During Bleachers’ stripped-down set, Antonoff segued from “Everybody Lost Somebody” directly into an endearingly sloppy cover of Bruce Springsteen’s “Tougher Than The Rest.” Halfway through the song, he shared that Bleachers listen to the Tunnel of Love classic together as a band each night before they take the stage, but had never performed it before. After a decent knockoff Clarence Clemons solo and a few choruses, however, Bleachers had sufficiently paid tribute to their Jersey roots.

Ezra Koenig and Dev Hynes trade verses on Vampire Weekend’s “Married in a Gold Rush.”

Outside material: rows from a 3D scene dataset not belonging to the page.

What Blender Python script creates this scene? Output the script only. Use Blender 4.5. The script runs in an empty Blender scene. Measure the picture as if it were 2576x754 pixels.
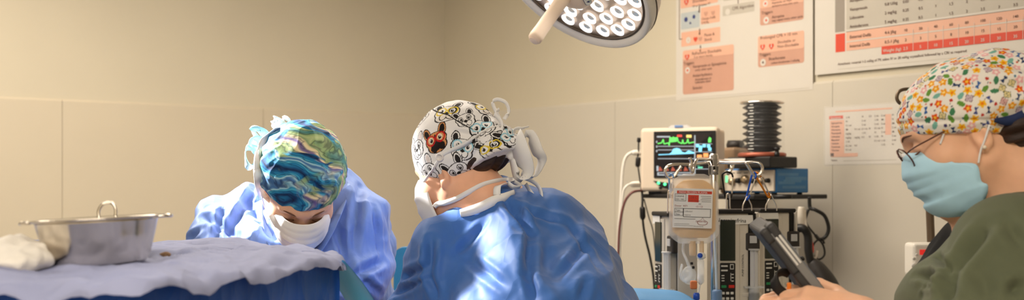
import bpy, bmesh, math, random
import numpy as np
from mathutils import Vector, Matrix

random.seed(7)
PI = math.pi
SC = bpy.context.scene
COL = SC.collection
F = 2800.0          # focal length in pixels of the 2576 wide frame
HX, HY = 1288.0, 465.0   # where the level line of sight meets the frame
EYE = 1.35          # camera height


def W(px, py, Y):
    """world point at depth Y (metres from the camera plane)"""
    return np.array(((px - HX) * Y / F, Y, EYE + (HY - py) * Y / F))


# ------------------------------------------------------------------ tags
def tag(o, label=None, cat=None, group=None, kind=None):
    if label: o['label'] = label
    if cat: o['category'] = cat
    if group: o['group'] = group
    if kind: o['kind'] = kind
    return o


def thing(name, label, cat, loc=(0, 0, 0), rotz=0.0, group=None):
    o = bpy.data.objects.new(name, None)
    o.empty_display_size = .05
    COL.objects.link(o)
    o.location = [float(v) for v in loc]
    o.rotation_euler = (0, 0, rotz)
    return tag(o, label, cat, group)


def root_of(o):
    while o.parent is not None:
        o = o.parent
    return o


def mesh_np(name, V, Fq, mats=(), midx=None, smooth=True, parent=None, world=True, col=None):
    """link a mesh given as numpy arrays; faces are quads or triangles of one size"""
    V = np.asarray(V, dtype=np.float64)
    if parent is not None and world:
        V = V - np.array(root_of(parent).location)
    Fq = np.asarray(Fq, dtype=np.int32)
    me = bpy.data.meshes.new(name)
    n, k = Fq.shape
    me.vertices.add(len(V)); me.vertices.foreach_set('co', V.astype(np.float32).ravel())
    me.loops.add(n * k); me.loops.foreach_set('vertex_index', Fq.ravel())
    me.polygons.add(n); me.polygons.foreach_set('loop_start', np.arange(0, n * k, k, dtype=np.int32))
    me.update(calc_edges=True)
    me.validate()
    if smooth:
        me.polygons.foreach_set('use_smooth', np.ones(len(me.polygons), dtype=bool))
    for m in mats: me.materials.append(m)
    if midx is not None: me.polygons.foreach_set('material_index', np.asarray(midx, dtype=np.int32))
    if col is not None:
        a = me.color_attributes.new('print', 'FLOAT_COLOR', 'POINT')
        c4 = np.ones((len(V), 4), dtype=np.float32); c4[:, :3] = col
        a.data.foreach_set('color', c4.ravel())
    o = bpy.data.objects.new(name, me)
    COL.objects.link(o)
    if parent is not None: o.parent = parent
    return o


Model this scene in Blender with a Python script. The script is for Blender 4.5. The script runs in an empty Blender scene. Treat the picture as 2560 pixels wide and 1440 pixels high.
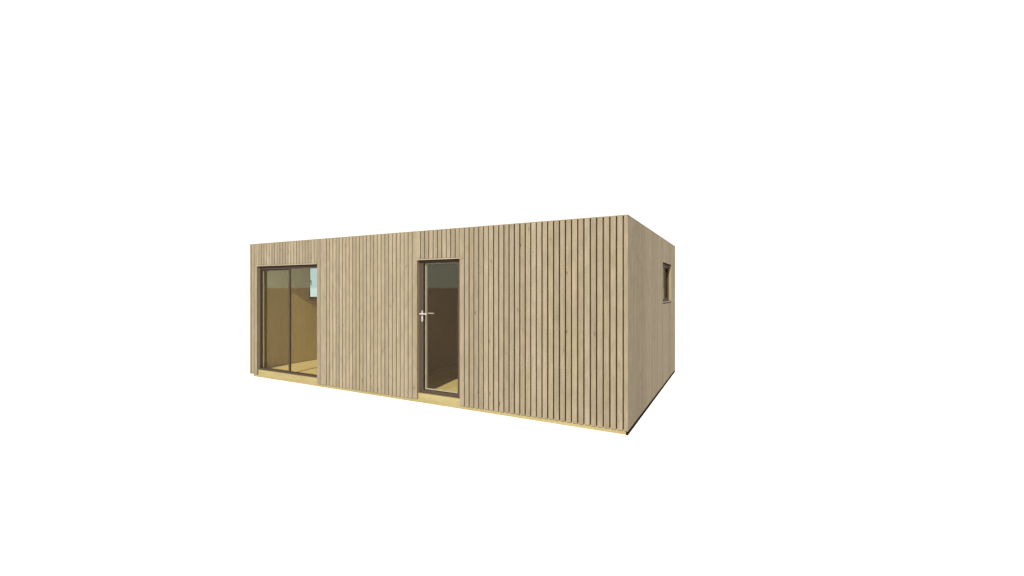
import bpy, math, random
random.seed(7)
S = bpy.context.scene
C = S.collection
R = math.radians

# ------------------------------------------------------------------ camera
cam_d = bpy.data.cameras.new("camera"); cam = bpy.data.objects.new("camera", cam_d); C.objects.link(cam)
cam.location = (0, 0, 1.8369); cam.rotation_euler = (R(90), 0, 0)
cam_d.lens = 36 * 1073.32 / 2560; cam_d.sensor_width = 36; cam_d.clip_start = .05; cam_d.clip_end = 12000
S.camera = cam

# ------------------------------------------------------------------ world
W = bpy.data.worlds.new("World"); S.world = W; W.use_nodes = True
nt = W.node_tree; nt.nodes.clear()
def N(t, kind, **kw):
    n = t.nodes.new(kind)
    for k, v in kw.items(): setattr(n, k, v)
    return n
def maprange(t, src, a, b, c=0., d=1.):
    m = N(t, 'ShaderNodeMapRange'); m.interpolation_type = 'SMOOTHSTEP'
    t.links.new(src, m.inputs[0])
    for i, v in enumerate((a, b, c, d)): m.inputs[i + 1].default_value = v
    return m.outputs[0]
def mult(t, a, b, op='MULTIPLY'):
    m = N(t, 'ShaderNodeMath', operation=op)
    for i, s in enumerate((a, b)):
        if isinstance(s, (int, float)): m.inputs[i].default_value = s
        else: t.links.new(s, m.inputs[i])
    return m.outputs[0]
def mixc(t, f, a, b, mode='MIX'):
    m = N(t, 'ShaderNodeMix', data_type='RGBA', blend_type=mode)
    for i, s in ((0, f), (6, a), (7, b)):
        if isinstance(s, (int, float)): m.inputs[i].default_value = s
        elif isinstance(s, tuple): m.inputs[i].default_value = (*s, 1)[:4]
        else: t.links.new(s, m.inputs[i])
    return m.outputs[2]
tc = N(nt, 'ShaderNodeTexCoord'); sx = N(nt, 'ShaderNodeSeparateXYZ')
nt.links.new(tc.outputs['Generated'], sx.inputs[0])
rear = maprange(nt, sx.outputs[1], .25, -.02)              # the part of the sky behind the viewer
low = maprange(nt, sx.outputs[2], .05, .16, 1, 0)
right = maprange(nt, sx.outputs[0], .55, .98)             # sky boost added on the right to lift the side wall
high = maprange(nt, sx.outputs[2], .68, .92)
c0 = mixc(nt, right, (.87, .83, .80), (1.30, 1.10, .82))
c1 = mixc(nt, rear, c0, mixc(nt, low, (.50, .50, .50), (1.75, 2.35, 2.55)))
c2 = mixc(nt, high, c1, (.36, .37, .40))
bg = N(nt, 'ShaderNodeBackground'); bg.inputs[1].default_value = 1.0
nt.links.new(c2, bg.inputs[0])
ow = N(nt, 'ShaderNodeOutputWorld'); nt.links.new(bg.outputs[0], ow.inputs[0])

# ------------------------------------------------------------------ sun
TH = R(27.6765); c_, s_ = math.cos(TH), math.sin(TH)
CX, CY = 1.4388, 5.3292                                     # near corner of the cabin
from mathutils import Vector
ld = Vector((.16 * -c_ + s_, .16 * s_ + c_, -.60))          # travel of the sunlight
sd = bpy.data.lights.new("sun", 'SUN'); sun = bpy.data.objects.new("sun", sd); C.objects.link(sun)
sd.energy = 5.0; sd.angle = R(.5); sd.color = (1, .965, .90)
sun.rotation_euler = ld.to_track_quat('-Z', 'Y').to_euler(); sun.location = (-6, -8, 9)

S.view_settings.view_transform = 'Standard'; S.view_settings.look = 'None'
S.view_settings.exposure = .45; S.view_settings.gamma = 1
try: S.view_settings.use_curve_mapping = False
except Exception: pass
S.render.engine = 'CYCLES'
S.cycles.use_denoising = True
S.cycles.max_bounces = 12; S.cycles.diffuse_bounces = 6; S.cycles.transparent_max_bounces = 24
S.cycles.sample_clamp_indirect = 4

# ------------------------------------------------------------------ materials
def principled(name):
    m = bpy.data.materials.new(name); m.use_nodes = True
    return m, m.node_tree, m.node_tree.nodes['Principled BSDF']
def plain(name, col, rough=.5, metal=0., vary=.06, scale=30, bump=0.):
    m, t, b = principled(name)
    co = N(t, 'ShaderNodeTexCoord'); n = N(t, 'ShaderNodeTexNoise')
    n.inputs['Scale'].default_value = scale; n.inputs['Detail'].default_value = 4
    t.links.new(co.outputs['Object'], n.inputs['Vector'])
    f = maprange(t, n.outputs[0], .3, .7)
    t.links.new(mixc(t, f, tuple(x * (1 - vary) for x in col), tuple(x * (1 + vary) for x in col)), b.inputs['Base Color'])
    b.inputs['Roughness'].default_value = rough; b.inputs['Metallic'].default_value = metal
    if bump:
        bm = N(t, 'ShaderNodeBump'); bm.inputs['Strength'].default_value = bump; bm.inputs['Distance'].default_value = .002
        t.links.new(n.outputs[0], bm.inputs['Height']); t.links.new(bm.outputs[0], b.inputs['Normal'])
    return m
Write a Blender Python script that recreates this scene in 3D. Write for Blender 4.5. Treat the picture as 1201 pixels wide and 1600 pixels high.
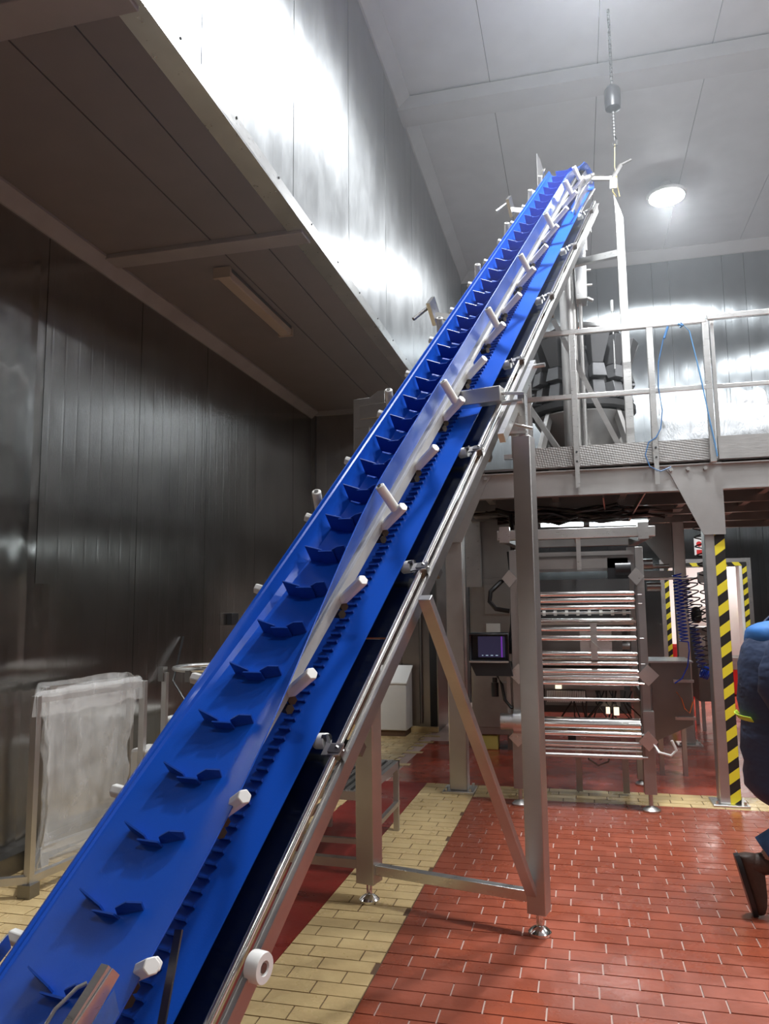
import bpy, bmesh, math, random
from mathutils import Vector, Matrix, noise
random.seed(7)
R = math.radians
sc = bpy.context.scene
for o in list(bpy.data.objects): bpy.data.objects.remove(o)
col = sc.collection

# ------------------------------------------------------------------ camera, world, light, exposure
def basis(yaw, pitch, roll):
    cy, sy = math.cos(yaw), math.sin(yaw)
    f = Vector((-sy*math.cos(pitch), cy*math.cos(pitch), math.sin(pitch)))
    r0 = Vector((cy, sy, 0)); u0 = r0.cross(f)
    r = math.cos(roll)*r0 + math.sin(roll)*u0
    u = -math.sin(roll)*r0 + math.cos(roll)*u0
    return r, u, f
cr, cu, cf = basis(R(14.0), R(7.0), R(-0.6))
cam = bpy.data.cameras.new('camera'); cam_o = bpy.data.objects.new('camera', cam); col.objects.link(cam_o)
M4 = Matrix((cr, cu, -cf)).transposed().to_4x4(); M4.translation = Vector((0, 0, 1.55))
cam_o.matrix_world = M4
cam.sensor_fit = 'VERTICAL'; cam.sensor_height = 36.0; cam.lens = 36.0*1200/1600
cam.clip_start = 0.02; cam.clip_end = 200
sc.camera = cam_o
sc.view_settings.view_transform = 'Standard'; sc.view_settings.look = 'None'
sc.view_settings.gamma = 1; sc.view_settings.use_curve_mapping = False
sc.view_settings.exposure = 0.1
w = bpy.data.worlds.new('world'); sc.world = w; w.use_nodes = True
w.node_tree.nodes['Background'].inputs[0].default_value = (0.75, 0.83, 1, 1)
w.node_tree.nodes['Background'].inputs[1].default_value = 0.05
LAMPS = [  # x, y, z, watts : high bay lamps of the hall
    (1.37, 10.4, 6.98, 130), (2.2, 4.2, 6.8, 120), (1.3, -.6, 6.8, 40), (4.4, 3.0, 6.8, 130), (4.4, 7.6, 6.8, 80), (0.35, 5.3, 6.8, 330)]

# ------------------------------------------------------------------ materials
def mat(name, base=(.5,.5,.5), rough=.5, metal=0.0, **k):
    m = bpy.data.materials.new(name); m.use_nodes = True
    b = m.node_tree.nodes['Principled BSDF']
    b.inputs['Base Color'].default_value = (*base, 1); b.inputs['Roughness'].default_value = rough
    b.inputs['Metallic'].default_value = metal
    for kk, v in k.items(): b.inputs[kk.replace('_', ' ')].default_value = v
    return m
class NT:
    def __init__(s, m): s.t = m.node_tree; s.n = s.t.nodes; s.l = s.t.links; s.b = s.n['Principled BSDF']
    def node(s, t, **k):
        x = s.n.new(t)
        for a, v in k.items(): setattr(x, a, v)
        return x
    def inp(s, sock, v):
        if isinstance(v, bpy.types.NodeSocket): s.l.new(v, sock)
        else: sock.default_value = v
    def coord(s, scale=(1,1,1)):
        g = s.node('ShaderNodeTexCoord'); mp = s.node('ShaderNodeMapping'); s.l.new(g.outputs['Object'], mp.inputs[0])
        mp.inputs['Scale'].default_value = scale; return mp.outputs[0]
    def noise(s, vec, scale, detail=3, rough=.55):
        x = s.node('ShaderNodeTexNoise'); s.l.new(vec, x.inputs['Vector']); x.inputs['Scale'].default_value = scale
        x.inputs['Detail'].default_value = detail; x.inputs['Roughness'].default_value = rough; return x.outputs['Fac']
    def ramp(s, fac, stops):
        x = s.node('ShaderNodeValToRGB'); s.l.new(fac, x.inputs[0]); e = x.color_ramp.elements
        while len(e) < len(stops): e.new(.5)
        for q, (p, c) in zip(e, stops): q.position = p; q.color = (*c, 1) if len(c) == 3 else c
        return x.outputs[0]
    def math(s, op, a, b=0.0, c=0.0):
        x = s.node('ShaderNodeMath', operation=op); s.inp(x.inputs[0], a); s.inp(x.inputs[1], b); s.inp(x.inputs[2], c); return x.outputs[0]
    def bump(s, h, dist, strength=1.0, prev=None):
        x = s.node('ShaderNodeBump'); s.l.new(h, x.inputs['Height']); x.inputs['Distance'].default_value = dist
        x.inputs['Strength'].default_value = strength
        if prev is not None: s.l.new(prev, x.inputs['Normal'])
        return x.outputs[0]
    def mix(s, f, a, b):
        x = s.node('ShaderNodeMix', data_type='RGBA'); s.inp(x.inputs[0], f); s.inp(x.inputs[6], a); s.inp(x.inputs[7], b); return x.outputs[2]
def g3(v, t=(1,1,1)): return (v*t[0], v*t[1], v*t[2])

def steel(name, v, rough, tint=(1,.97,.94), brush=(6,6,60), bumpd=.0004, metal=1.0):
    m = mat(name, g3(v, tint), rough, metal); t = NT(m)
    c = t.coord(brush); n = t.noise(c, 3, 4)
    c2 = t.coord(); n2 = t.noise(c2, 2.3, 3)
    t.l.new(t.ramp(n2, [(.3, g3(v*.82, tint)), (.7, g3(v*1.08, tint))]), t.b.inputs['Base Color'])
    t.l.new(t.math('MULTIPLY_ADD', n, .22, rough-.1), t.b.inputs['Roughness'])
    if bumpd: t.l.new(t.bump(n, bumpd), t.b.inputs['Normal'])
    return m
STEEL = steel('brushed_stainless', .56, .42)
STEEL_B = steel('bright_stainless', .74, .3, (1,.99,.97))
CHROME = mat('chrome', (.82,.81,.79), .12, 1)
STEEL_D = steel('dark_stainless', .26, .38)
STEEL_M = steel('dimmed_stainless', .40, .42)  # stainless darkened to put the dimness under the platform into its colour
PAN = steel('tray_sheet', .34, .2, (.92,.96,1), bumpd=0)
CHAN = steel('channel_steel', .5, .36, bumpd=0)
NUT = mat('dark_nut', (.07,.055,.045), .4, .6)
SKIRT = mat('bed_sheet', (.62,.60,.56), .4, .4)
def sheet(name, axis, v, rough, pitch, amp, tint=(1,1,1), dent=.02, aniso=.85, brush=.0001):
    m = mat(name, g3(v, tint), rough, 1.0); t = NT(m)
    g = t.node('ShaderNodeTexCoord'); sx = t.node('ShaderNodeSeparateXYZ'); t.l.new(g.outputs['Object'], sx.inputs[0])
    a = sx.outputs[axis]
    ph = t.math('MULTIPLY', a, 1/pitch)
    fr = t.math('PINGPONG', ph, .5)                      # 0..0.5 across each rib
    rib = t.math('SMOOTH_MIN', fr, .10, .05)
    s2 = t.math('SINE', t.math('MULTIPLY', a, 2*math.pi/pitch*.5))
    sc_ = (70, 70, .7)
    c = t.coord(sc_); n = t.noise(c, 1.0, 3)
    c2 = t.coord((1,1,.5)); n2 = t.noise(c2, 1.1, 3)
    c3 = t.coord((1,1,.6)); n3 = t.noise(c3, 3.0, 5, .7)
    nb = t.bump(n2, dent*.5)
    nb = t.bump(s2, amp, 1.0, nb)
    nb = t.bump(rib, pitch*.05, 1.0, nb)
    nb = t.bump(n, brush, 1.0, nb)
    t.b.inputs['Anisotropic'].default_value = aniso
    cx = t.node('ShaderNodeCombineXYZ'); cx.inputs[axis].default_value = 1; t.l.new(cx.outputs[0], t.b.inputs['Tangent'])
    t.l.new(nb, t.b.inputs['Normal'])
    t.l.new(t.ramp(n3, [(.3, g3(v*.88, tint)), (.72, g3(v*1.06, tint))]), t.b.inputs['Base Color'])
    t.l.new(t.math('MULTIPLY_ADD', n3, .14, rough-.07), t.b.inputs['Roughness'])
    return m
WALL_L = sheet('wall_sheet_left', 1, .42, .24, .145, .0005, (1,.97,.93), .022)
WALL_L2 = sheet('wall_sheet_dented', 1, .42, .17, .6, .0002, (1,.97,.93), .07)
WALL_U = sheet('wall_sheet_upper', 1, .5, .32, .145, .0012, (.97,.99,1), .005)
WALL_X = sheet('wall_sheet_back', 0, .34, .235, .14, .0018, (.93,1,1.04), .001, 1.0, .0004)
WALL_N = sheet('wall_sheet_niche', 0, .36, .35, .2, .0004, (1,.95,.9), .008)
def painted(name, c, rough, var=.12, sc_=3, bump=.0):
    m = mat(name, c, rough); t = NT(m); n = t.noise(t.coord(), sc_, 4)
    t.l.new(t.ramp(n, [(.3, g3(1-var, c)), (.7, g3(1+var, c))]), t.b.inputs['Base Color'])
    if bump: t.l.new(t.bump(t.noise(t.coord(), 60, 2), bump), t.b.inputs['Normal'])
    return m
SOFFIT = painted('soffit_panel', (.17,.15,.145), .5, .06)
CEIL = painted('ceiling_panel', (.60,.62,.64), .5, .05)
TRIMC = painted('ceiling_trim', (.52,.53,.54), .4, .05)
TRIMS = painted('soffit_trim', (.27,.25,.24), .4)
GAP = mat('dark_joint', (.03,.03,.03), .7)
def tile(name, c1, c2, dirt):
    m = mat(name, c1, .4); t = NT(m)
    g = t.node('ShaderNodeNewGeometry'); r = g.outputs['Random Per Island']
    base = t.ramp(r, [(0, c1), (1, c2)])
    n = t.noise(t.coord(), 2.2, 5, .65); n2 = t.noise(t.coord(), 30, 3)
    k = t.ramp(n, [(.38, (1,1,1)), (.5, (.72,.66,.62)), (.62, (1,1,1))])
    x = t.node('ShaderNodeMix', data_type='RGBA', blend_type='MULTIPLY'); x.inputs[0].default_value = dirt
    t.l.new(base, x.inputs[6]); t.l.new(k, x.inputs[7]); t.l.new(x.outputs[2], t.b.inputs['Base Color'])
    t.l.new(t.ramp(n, [(.4, g3(.45)), (.6, g3(.2))]), t.b.inputs['Roughness'])
    t.l.new(t.bump(n2, .0012), t.b.inputs['Normal'])
    return m
RED = tile('red_quarry_tile', (.27,.060,.030), (.36,.088,.046), .8)
YEL = tile('yellow_quarry_tile', (.62,.44,.20), (.76,.58,.30), .5)
GROUT_R = painted('pale_grout', (.50,.36,.31), .8)
GROUT_Y = painted('brown_grout', (.12,.065,.035), .8)
def resin(name, c, rough):
    m = mat(name, c, rough); t = NT(m); n = t.noise(t.coord(), 1.3, 5, .6); n2 = t.noise(t.coord(), 45, 3)
    t.l.new(t.ramp(n, [(.35, g3(.75, c)), (.65, g3(1.2, c))]), t.b.inputs['Base Color'])
    t.l.new(t.ramp(n, [(.4, g3(rough*.6)), (.65, g3(rough*1.5))]), t.b.inputs['Roughness'])
    t.l.new(t.bump(n2, .0009), t.b.inputs['Normal']); return m
RESIN = resin('red_resin', (.38,.065,.035), .2)  # doorway light on the far floor put into a lighter base colour
RESIN2 = resin('red_resin_matt', (.23,.022,.015), .45)
def belt(name, c, rough):
    m = mat(name, c, rough); t = NT(m); n = t.noise(t.coord(), 6, 4)
    t.l.new(t.math('MULTIPLY_ADD', n, .15, rough-.07), t.b.inputs['Roughness'])
    t.l.new(t.bump(t.noise(t.coord(), 220, 2), .00025), t.b.inputs['Normal']); return m
BELT = belt('blue_belt', (.006,.075,.46), .32)
BELT2 = belt('blue_flight', (.006,.05,.30), .4)
WHITE = painted('white_plastic', (.80,.78,.74), .38, .04)
WHITEB = painted('white_box', (.62,.60,.57), .45, .05)
BLACK = mat('black_plastic', (.015,.015,.017), .35)
DARKBODY = painted('dark_machine', (.05,.048,.048), .45)
RUBBER = mat('black_hose', (.012,.012,.013), .3)
BLUEH = mat('blue_hose', (.01,.05,.45), .25)
LBLUE = mat('light_blue_cable', (.10,.26,.48), .35)
YROPE = mat('yellow_rope', (.65,.5,.2), .7)
REDP = mat('red_plastic', (.6,.02,.02), .4)
ORANGE = mat('orange_plastic', (.9,.2,.03), .4)
DIFF = painted('yellowed_diffuser', (.36,.29,.22), .4, .06)
BAG = bpy.data.materials.new('clear_film'); BAG.use_nodes = True
def film(m, dens, c=(.85,.84,.82), var=.5, bmp=.008):
    t = m.node_tree; t.nodes.clear()
    o = t.nodes.new('ShaderNodeOutputMaterial'); a = t.nodes.new('ShaderNodeBsdfTransparent'); b = t.nodes.new('ShaderNodeBsdfPrincipled')
    b.inputs['Base Color'].default_value = (*c, 1); b.inputs['Roughness'].default_value = .22
    x = t.nodes.new('ShaderNodeMixShader'); tc = t.nodes.new('ShaderNodeTexCoord'); n = t.nodes.new('ShaderNodeTexNoise')
    n.inputs['Scale'].default_value = 7; n.inputs['Detail'].default_value = 5; n.inputs['Roughness'].default_value = .7
    n.inputs['Distortion'].default_value = 1.2
    mm = t.nodes.new('ShaderNodeMath'); mm.operation = 'MULTIPLY_ADD'; mm.inputs[1].default_value = var; mm.inputs[2].default_value = dens-var/2
    bp = t.nodes.new('ShaderNodeBump'); bp.inputs['Distance'].default_value = bmp
    mp = t.nodes.new('ShaderNodeMapping'); mp.inputs['Scale'].default_value = (1,1,.35)
    t.links.new(tc.outputs['Object'], mp.inputs[0]); t.links.new(mp.outputs[0], n.inputs['Vector']); t.links.new(n.outputs['Fac'], mm.inputs[0]); t.links.new(mm.outputs[0], x.inputs[0])
    t.links.new(n.outputs['Fac'], bp.inputs['Height']); t.links.new(bp.outputs[0], b.inputs['Normal'])
    t.links.new(a.outputs[0], x.inputs[1]); t.links.new(b.outputs[0], x.inputs[2]); t.links.new(x.outputs[0], o.inputs['Surface'])
film(BAG, .24)
BAG2 = bpy.data.materials.new('white_film'); BAG2.use_nodes = True; film(BAG2, .96, (.78,.80,.82), .1, .03)
BLUEF = bpy.data.materials.new('blue_clear_guard'); BLUEF.use_nodes = True; film(BLUEF, .35, (.15,.3,.7))
def emis(name, c, s):
    m = mat(name, c, .4); b = m.node_tree.nodes['Principled BSDF']
    b.inputs['Emission Color'].default_value = (*c, 1); b.inputs['Emission Strength'].default_value = s; return m
LAMPE = emis('lamp_lens', (.95,.98,1), 80)
TUBEE = emis('fluorescent_tube', (.85,.97,1), 6)
def hazard(axis_a, axis_b, sgn, name, period=.16):
    m = mat(name, (.8,.65,.02), .45); t = NT(m)
    g = t.node('ShaderNodeTexCoord'); sx = t.node('ShaderNodeSeparateXYZ'); t.l.new(g.outputs['Object'], sx.inputs[0])
    v = t.math('MULTIPLY_ADD', sx.outputs[axis_a], sgn, sx.outputs[axis_b])
    f = t.math('FRACT', t.math('MULTIPLY', v, 1/period))
    k = t.math('GREATER_THAN', f, .5)
    t.l.new(t.mix(k, (.72,.60,.03,1), (.015,.014,.012,1)), t.b.inputs['Base Color']); return m
HAZ = hazard(0, 2, -.75, 'hazard_tape')
HAZH = hazard(2, 0, .8, 'hazard_tape_level', .2)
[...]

After running through a feel-good version of “A-Punk” with Bleachers, the night’s first surprise guest, Ezra Koenig, brought out yet another surprise guest, Dev Hynes (Blood Orange), and Jason Isbell for a spirited version of “Married in a Gold Rush,” his understated Kenny Rogers/Dolly Parton homage from Vampire Weekend’s Father of the Bride. “This is very loose right now,” Koenig said of the newly formed group, which featured Antonoff on drums. Hynes and Koenig traded verses on a wonderfully fresh rendition of the song, with Hynes taking Danielle Haim’s parts and singing the high-harmony on the chorus. 

Carly Rae Jepsen offers an unreleased deep cut.
Later in the evening, the Town Hall crowd gave a thunderous welcome when surprise guest and Ally Coalition Talent Show veteran Carly Rae Jepsen joined Antonoff for a three-song set that included a duet on Bleachers’ “Shadow’ and a feel-good victory lap on “I Want You In My Room.” But Jepsen’s second song, an unreleased two-minute mid-tempo ballad she had worked on with Antonoff, was the pinnacle. “I don’t know what I’m feeling/but I believe,” sang a nervous Jepsen, who said she had never performed the song before. “I was thinking about making a comeback/Back to me.”